For the first case, we can use a van Emde Boas tree to improve the time bound to $O(E \lg \lg V)$. Comparing to the Fibonacci heap implementation, this improves the asymptotic running time only for sparse graphs, and it cannot improve the running time polynomially. An advantage of this implementation is that it may have a lower overhead.

For the second case, we can use a collection of doubly linked lists, each corresponding to an edge weight. This improves the bound to $O(E)$.

23.2-6 $\star$

Suppose that the edge weights in a graph are uniformly distributed over the halfopen interval $[0, 1)$. Which algorithm, Kruskal's or Prim's, can you make run faster?

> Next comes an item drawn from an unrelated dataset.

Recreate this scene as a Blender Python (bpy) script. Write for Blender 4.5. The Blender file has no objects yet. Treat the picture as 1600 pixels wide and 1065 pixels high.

For input drawn from a uniform distribution I would use bucket sort with Kruskal's algorithm, for expected linear time sorting of edges by weight. This would achieve expected runtime $O(E\alpha(V))$.

23.2-7 $\star$

Suppose that a graph $G$ has a minimum spanning tree already computed. How quickly can we update the minimum spanning tree if we add a new vertex and incident edges to $G$?

(Removed)

23.2-8

Professor Borden proposes a new divide-and-conquer algorithm for computing minimum spanning trees, which goes as follows. Given a graph $G = (V, E)$, partition the set $V$ of vertices into two sets $V_1$ and $V_2$ such that $|V_1|$ and $|V_2|$ differ by at most $1$. Let $E_1$ be the set of edges that are incident only on vertices in $V_1$, and let $E_2$ be the set of edges that are incident only on vertices in $V_2$. Recursively solve a minimum-spanning-tree problem on each of the two subgraphs $G_1 = (V_1, E_1)$ and $G_2 = (V_2, E_2)$. Finally, select the minimum-weight edge in $E$ that crosses the cut $(V_1, V_2)$, and use this edge to unite the resulting two minimum spanning trees into a single spanning tree.

Either argue that the algorithm correctly computes a minimum spanning tree of $G$, or provide an example for which the algorithm fails.

The algorithm fails. Suppose $E = \{(u, v), (u, w), (v, w)\}$, the weight of $(u, v)$ and $(u, w)$ is $1$, and the weight of $(v, w)$ is $1000$, partition the set into two sets $V_1 = \{u\}$ and $V_2 = \{v, w\}$.